2. The method according to claim 1, wherein step C′) is carried out before and/or after step D′).

3. The method according to claim 1, wherein after the contacting in step B′), the part of the first and/or second electrochemically active coating has the auxiliary liquid in a volume fraction of at most 60% in relation to the total volume of the part of the first and/or second electrochemically active coating.

4. The method according to claim 1, wherein after the contacting in step B′), the part of the first and/or second electrochemically active coating has the auxiliary liquid in a volume fraction of at least 10% in relation to the total volume of the part of the first and/or second electrochemically active coating.

5. The method according to claim 1, wherein the auxiliary liquid has a boiling point of at most 120° C. under chemical standard conditions.

6. The method according to claim 1, wherein the auxiliary liquid is anhydrous and/or aprotic.

7. The method according to claim 1, wherein the first and/or second electrochemically active coating has a layer thickness of at least 75 μm.

8. The method according to claim 1, wherein the first and/or second electrode is coherent in sheet form in a longitudinal direction.

9. The method according to claim 8, wherein the first and/or second electrode is conveyed in step C′) along the longitudinal direction at a speed of at least 5 m/min.

10. The method according to claim 1, wherein the first and/or second electrochemically active coating contains no plasticizer.

11. A method for producing a lithium-ion cell, comprising the following steps: A′) providing a first electrode having a first electrode collector and a first electrochemically active coating applied onto the first electrode collector, and a second electrode having a second electrode collector and a second electrochemically active coating applied onto the second electrode collector, B′) contacting at least part of the first and/or second electrochemically active coating with an auxiliary liquid, C′) cutting, winding and/or folding the first and/or second electrode, wherein step C′) is carried out after step B′), D′) combining the first electrode with a separator and the second electrode, and E′) supplying an electrolyte, wherein the auxiliary liquid is not removed prior to supplying the electrolyte in step E′).

Description

BRIEF DESCRIPTION OF THE DRAWINGS

(1) FIG. 1 shows schematically an embodiment of the method according to the invention, where an electrode EL is contacted via a contacting device KE, such as a spraying device or sprinkler system, for example, with the electrolyte and/or auxiliary liquid (indicated by the three vertical arrows) and then wound to form the roll ER.

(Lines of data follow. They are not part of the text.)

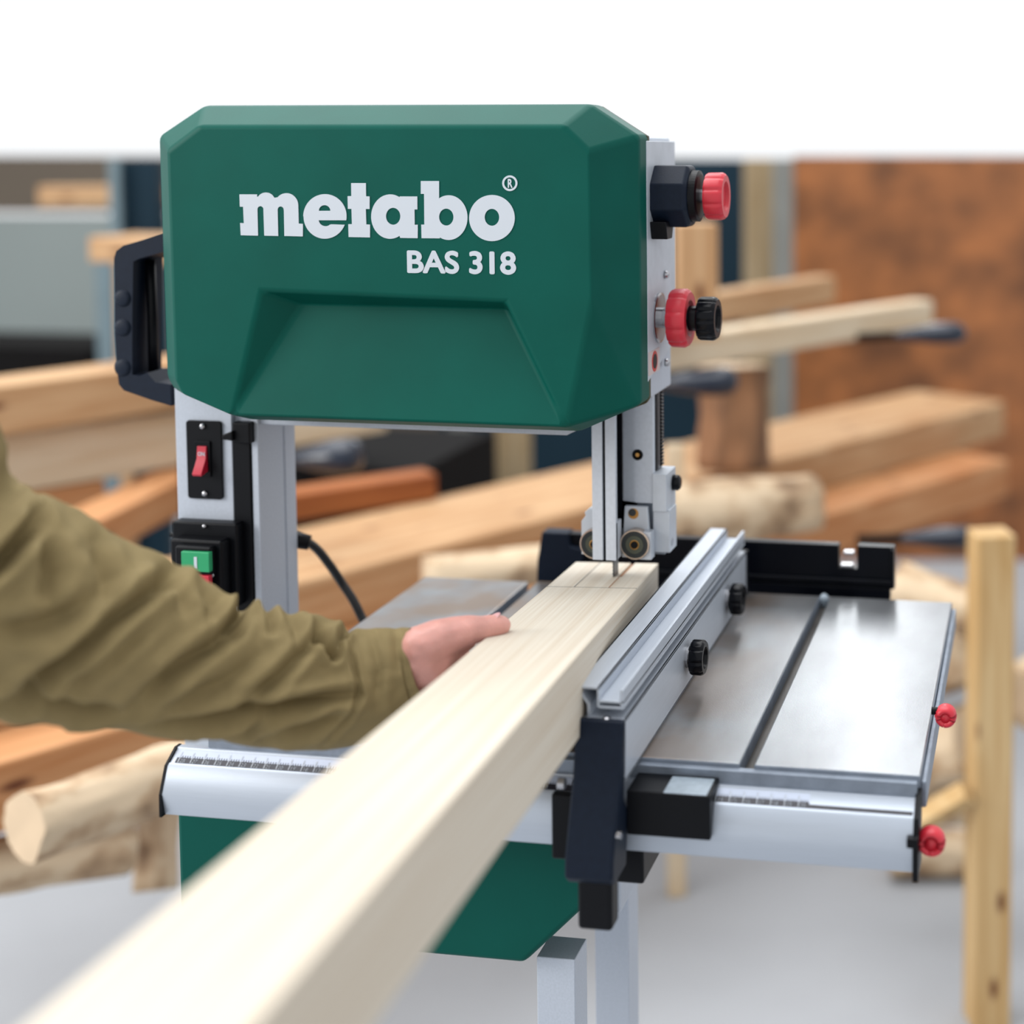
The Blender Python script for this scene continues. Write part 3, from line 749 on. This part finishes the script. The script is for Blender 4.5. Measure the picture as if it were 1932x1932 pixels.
pf = put('fence_profile', bm, 'alu', fence, bevel=0.35)
bm = bmesh.new()  # diagonal web
prism(bm, [(w1+1, ZT-1.5), (w1+2.8, ZT-1), (wA-6, ZT-13), (wA-6, ZR-1), (wA-8, ZR-1), (wA-8, ZT-13)], 'y', Y0+.5, Y1)
put('fence_web', bm, 'alu', fence)
bm = bmesh.new(); prism(bm, [(w1, 1), (FR+1, 1), (FR+1, ZR), (w1+8, ZR)], 'y', Y1, Y1+7); put('rear_end_cap', bm, 'black', fence, bevel=1)
screw(0, 0, 0, 4.5, fence, (0, -1, 0), 'steel', Vector((x_(1146), Y0-1.5, ZR-2.2)), 'fence_bolt')
for px, py in ((1312, 1240), (1386, 1130)):
    c = at(px, py, 'x', FR+7)
    base = Vector((FR, c.y, c.z))
    bm = lathe(bmesh.new(), base, (1, 0, 0), [(0, 9), (2, 9), (2, 6), (5, 6)], 28); put('knob_base', bm, 'steel', fence)
    knob((FR+3.5, c.y, c.z), 14.5, 12, 'gloss', 'fence_knob', 8, 0.1, parent=fence)
# clamping head
hx0 = at(1062, 1500, 'y', -62).x; hx1 = at(1160, 1500, 'y', -62).x
bm = bmesh.new()
q = [(at(1080, 1352, 'y', -46)), at(1180, 1360, 'y', -46)]
prof = [(-43, at(1120, 1353, 'y', -44).z), (-50, at(1120, 1356, 'y', -48).z), (-56, 8), (-68, -45), (-68, -60), (-62, -66), (-32, -66), (-32, -24), (-43, -12)]
xh0, xh1 = at(1087, 1360, 'y', -48).x, at(1178, 1370, 'y', -48).x
bm = prism(bmesh.new(), prof, 'x', xh0, xh1)
for v in bm.verts:
    k = min(1, max(0, (20-v.co.z)/70)); v.co.x -= k*3.5
hdm = put('clamp_head', bm, 'navy', fence, bevel=2.5)
put('head_bolt', cyl((hx0-4, -45, at(1058, 1478, 'y', -45).z), (-1, 0, 0), 4, 5), 'steel', fence)
put('head_bolt', cyl(at(1162, 1575, 'y', -60), (1, 0, 0), 3, 4), 'steel', fence)
put('lever_grip', B(xh0+4, xh1-6, -62, -44, -100, -64), 'black', fence, bevel=3)
put('head_inner', B(xh0-22, xh0+3, -40, -32, -62, -14), 'black', fence, bevel=2)
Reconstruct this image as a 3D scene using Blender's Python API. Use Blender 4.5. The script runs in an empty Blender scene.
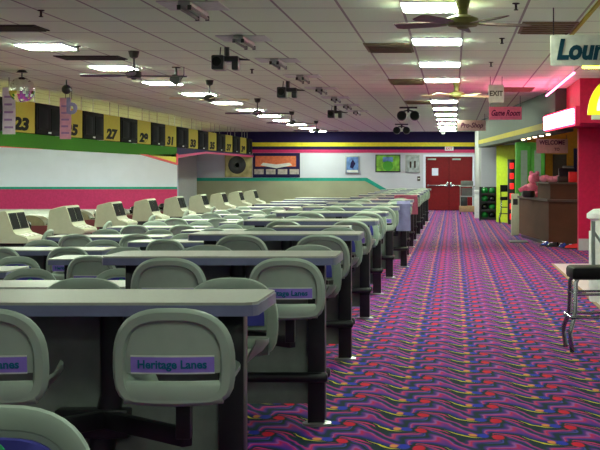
import bpy, bmesh, math, random
from mathutils import Vector, Matrix
random.seed(7)
PI = math.pi
SC = bpy.context.scene
COL = SC.collection

# ------------------------------------------------------------------ materials
def lin(c):
    return tuple(((v/255)/12.92 if v/255 <= .04045 else ((v/255+.055)/1.055)**2.4) for v in c)

def mat(name, rgb, rough=.5, metal=0., vary=.10, scale=14., emit=None, strength=0., coat=0.):
    m = bpy.data.materials.new(name); m.use_nodes = True
    nt = m.node_tree; b = nt.nodes['Principled BSDF']
    c = lin(rgb)
    tc = nt.nodes.new('ShaderNodeTexCoord')
    n = nt.nodes.new('ShaderNodeTexNoise'); n.inputs['Scale'].default_value = scale; n.inputs['Detail'].default_value = 4
    nt.links.new(tc.outputs['Object'], n.inputs['Vector'])
    r = nt.nodes.new('ShaderNodeValToRGB')
    r.color_ramp.elements[0].position = .3; r.color_ramp.elements[1].position = .7
    r.color_ramp.elements[0].color = (*[v*(1-vary) for v in c], 1)
    r.color_ramp.elements[1].color = (*[min(1, v*(1+vary)) for v in c], 1)
    nt.links.new(n.outputs['Fac'], r.inputs['Fac'])
    nt.links.new(r.outputs['Color'], b.inputs['Base Color'])
    b.inputs['Roughness'].default_value = rough; b.inputs['Metallic'].default_value = metal
    if rough >= .5: b.inputs['Specular IOR Level'].default_value = .2
    if coat: b.inputs['Coat Weight'].default_value = coat
    if emit:
        b.inputs['Emission Color'].default_value = (*lin(emit), 1); b.inputs['Emission Strength'].default_value = strength
    return m

class NT:
    """small helper for math node trees"""
    def __init__(s, m): s.t = m.node_tree; s.n = s.t.nodes; s.l = s.t.links
    def v(s, x, sock):
        if isinstance(x, (int, float)): sock.default_value = x
        else: s.l.new(x, sock)
    def m(s, op, a, b=0., c=0.):
        n = s.n.new('ShaderNodeMath'); n.operation = op
        s.v(a, n.inputs[0]); s.v(b, n.inputs[1]); s.v(c, n.inputs[2]); return n.outputs[0]
    def mix(s, f, a, b):
        n = s.n.new('ShaderNodeMix'); n.data_type = 'RGBA'
        s.v(f, n.inputs[0])
        for x, sock in ((a, n.inputs[6]), (b, n.inputs[7])):
            if isinstance(x, tuple): sock.default_value = (*x, 1)
            else: s.l.new(x, sock)
        return n.outputs[2]

def carpet_mat():
    m = bpy.data.materials.new('swirl_carpet'); m.use_nodes = True
    k = NT(m); b = k.n['Principled BSDF']
    g = k.n.new('ShaderNodeNewGeometry'); s = k.n.new('ShaderNodeSeparateXYZ'); k.l.new(g.outputs['Position'], s.inputs[0])
    nz = k.n.new('ShaderNodeTexNoise'); nz.inputs['Scale'].default_value = 5.; k.l.new(g.outputs['Position'], nz.inputs['Vector'])
    wob = k.m('MULTIPLY', k.m('SUBTRACT', nz.outputs['Fac'], .5), .10)
    u = k.m('ADD', k.m('DIVIDE', s.outputs[0], .43), wob)
    v0 = k.m('DIVIDE', s.outputs[1], .52)
    v = k.m('ADD', k.m('ADD', v0, wob), k.m('MULTIPLY', u, .4))
    fu = k.m('FRACT', u); fv = k.m('FRACT', v)
    a = k.m('MULTIPLY', u, 2*PI)
    sw = k.m('ADD', v, k.m('MULTIPLY', k.m('SINE', a), .27))
    sw = k.m('ADD', sw, k.m('MULTIPLY', k.m('SINE', k.m('ADD', k.m('MULTIPLY', a, 2.), k.m('MULTIPLY', v, 2*PI))), .12))
    sw = k.m('ADD', sw, k.m('MULTIPLY', k.m('SINE', k.m('ADD', k.m('MULTIPLY', a, 3.), k.m('MULTIPLY', v, 4*PI))), .045))
    fs = k.m('FRACT', sw)
    r = k.n.new('ShaderNodeValToRGB'); e = r.color_ramp.elements
    stops = [(0, (10,46,54)), (.08, (18,36,84)), (.15, (70,44,136)), (.20, (112,48,136)), (.24, (190,22,84)), (.275, (186,64,120)), (.31, (60,36,110)),
             (.35, (10,44,52)), (.44, (8,36,46)), (.46, (8,36,46)), (.48, (14,44,60)), (.50, (8,40,50)), (.58, (40,40,140)), (.64, (122,36,138)),
             (.69, (190,22,84)), (.735, (150,84,164)), (.80, (96,40,130)), (.86, (40,40,120)), (.92, (10,46,56)), (1, (10,46,54))]
    e[0].position = 0; e[0].color = (*lin(stops[0][1]), 1); e[1].position = 1; e[1].color = (*lin(stops[-1][1]), 1)
    for p, c in stops[1:-1]:
        q = e.new(p); q.color = (*lin(c), 1)
    k.l.new(fs, r.inputs['Fac'])
    col = r.outputs['Color']
    # short yellow crescents
    fy = k.m('FRACT', k.m('ADD', u, .12))
    w_ = k.m('MULTIPLY', k.m('SUBTRACT', .25, k.m('ABSOLUTE', k.m('SUBTRACT', fy, .25))), .11)
    col = k.mix(k.m('LESS_THAN', k.m('ABSOLUTE', k.m('SUBTRACT', fs, .47)), w_), col, lin((214,204,48)))
    fy2 = k.m('FRACT', k.m('ADD', u, .62))
    w2 = k.m('MULTIPLY', k.m('SUBTRACT', .3, k.m('ABSOLUTE', k.m('SUBTRACT', fy2, .3))), .20)
    col = k.mix(k.m('LESS_THAN', k.m('ABSOLUTE', k.m('SUBTRACT', fs, .06)), k.m('MULTIPLY', w2, .7)), col, lin((60,66,150)))
    col = k.mix(k.m('LESS_THAN', k.m('ABSOLUTE', k.m('SUBTRACT', fs, .40)), k.m('MULTIPLY', w2, .8)), col, lin((196,40,110)))
    # dark pocket round the dots
    for (cu, cv, ru, rv, c) in [(.55, .42, .17, .17, (12,36,46)), (.25, .40, .06, .085, (224,140,70)), (.38, .42, .085, .12, (34,50,180)), (.58, .42, .085, .14, (214,12,52))]:
        du = k.m('DIVIDE', k.m('SUBTRACT', fu, cu), ru); dv = k.m('DIVIDE', k.m('SUBTRACT', fv, cv), rv)
        d = k.m('SQRT', k.m('ADD', k.m('MULTIPLY', du, du), k.m('MULTIPLY', dv, dv)))
        f = k.n.new('ShaderNodeMapRange'); f.inputs[1].default_value = .8; f.inputs[2].default_value = 1.05
        f.inputs[3].default_value = 1; f.inputs[4].default_value = 0; k.l.new(d, f.inputs[0])
        col = k.mix(f.outputs[0], col, lin(c))
    # fine pile
    n2 = k.n.new('ShaderNodeTexNoise'); n2.inputs['Scale'].default_value = 160.; k.l.new(g.outputs['Position'], n2.inputs['Vector'])
    bmp = k.n.new('ShaderNodeBump'); bmp.inputs['Strength'].default_value = .3; k.l.new(n2.outputs['Fac'], bmp.inputs['Height'])
    k.l.new(bmp.outputs['Normal'], b.inputs['Normal'])
    k.l.new(col, b.inputs['Base Color']); b.inputs['Roughness'].default_value = .9
    b.inputs['Specular IOR Level'].default_value = .15
    return m

def ceiling_mat():
    m = bpy.data.materials.new('ceiling_tiles'); m.use_nodes = True
    k = NT(m); b = k.n['Principled BSDF']
    g = k.n.new('ShaderNodeNewGeometry'); s = k.n.new('ShaderNodeSeparateXYZ'); k.l.new(g.outputs['Position'], s.inputs[0])
    fx = k.m('FRACT', k.m('DIVIDE', k.m('ADD', s.outputs[0], 30*.61-.11), .61))
    fy = k.m('FRACT', k.m('DIVIDE', k.m('ADD', s.outputs[1], 20*1.22-.61), 1.22))
    lx = k.m('LESS_THAN', k.m('ABSOLUTE', k.m('SUBTRACT', fx, .5)), .5-.022)
    ly = k.m('LESS_THAN', k.m('ABSOLUTE', k.m('SUBTRACT', fy, .5)), .5-.014)
    f = k.m('MULTIPLY', lx, ly)
    n = k.n.new('ShaderNodeTexNoise'); n.inputs['Scale'].default_value = 60.; k.l.new(g.outputs['Position'], n.inputs['Vector'])
    tile = k.mix(n.outputs['Fac'], lin((208,228,200)), lin((228,244,218)))
    k.l.new(k.mix(f, lin((150,148,140)), tile), b.inputs['Base Color'])
    b.inputs['Roughness'].default_value = .9
    return m

def wood_mat(name, c1, c2, sx=.4, sy=18., rough=.4):
    m = bpy.data.materials.new(name); m.use_nodes = True
    k = NT(m); b = k.n['Principled BSDF']
    tc = k.n.new('ShaderNodeTexCoord'); mp = k.n.new('ShaderNodeMapping'); mp.inputs['Scale'].default_value = (sx, sy, sx*3)
    k.l.new(tc.outputs['Object'], mp.inputs[0])
    n = k.n.new('ShaderNodeTexNoise'); n.inputs['Scale'].default_value = 3.; n.inputs['Detail'].default_value = 6; k.l.new(mp.outputs[0], n.inputs['Vector'])
    k.l.new(k.mix(n.outputs['Fac'], lin(c1), lin(c2)), b.inputs['Base Color']); b.inputs['Roughness'].default_value = rough; b.inputs['Specular IOR Level'].default_value = .2
    return m

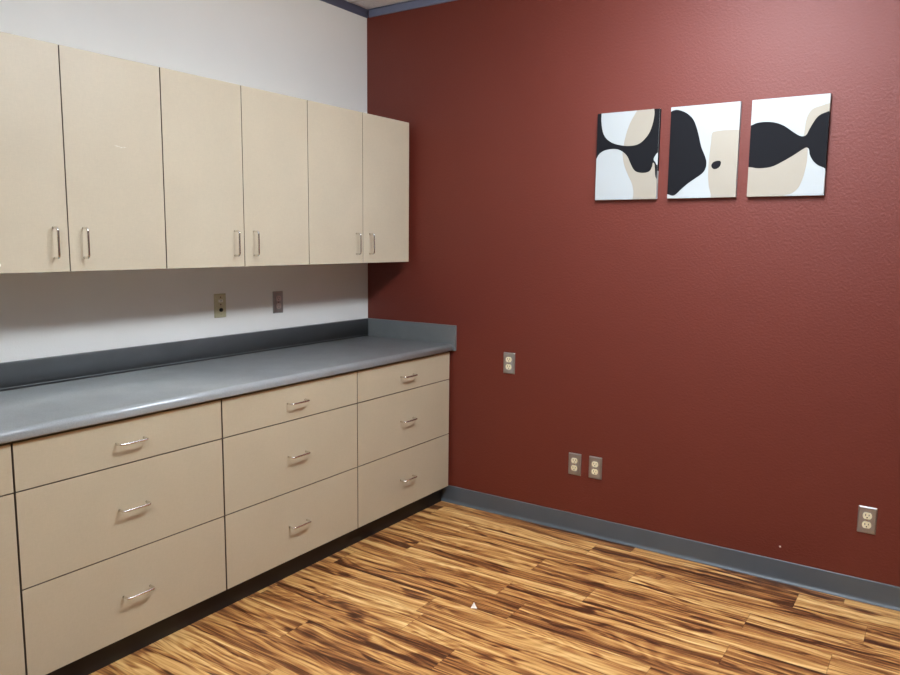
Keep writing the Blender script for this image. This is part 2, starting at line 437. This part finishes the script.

(2) FIG. 2 shows schematically another embodiment of the method according to the invention, where an electrode EL is guided over deflecting rollers UR through a contact bath KB of electrolyte and/or auxiliary liquid, and then wound to form the roll ER.

DETAILED DESCRIPTION OF THE DRAWINGS

(3) The figures are purely exemplary in character and are not restricted to the feature combinations shown. For example, the schematic representation of the electrode EL may also represent a combination of a component sequence of an anode, a separator, a cathode, and a separator. Instead of the roll ER, it is also possible to assume a prismatic flat winding or a cutting device, such as a punch. It is likewise possible to add or omit individual features shown, or particular embodiments shown, provided the general technical teaching of the invention remains realized. In this sense, furthermore, the invention embraces any combination of features of the claims and of the description, even if that combination of features is not expressly mentioned.

(4) The foregoing disclosure has been set forth merely to illustrate the invention and is not intended to be limiting. Since modifications of the disclosed embodiments incorporating the spirit and substance of the invention may occur to persons skilled in the art, the invention should be construed to include everything within the scope of the appended claims and equivalents thereof.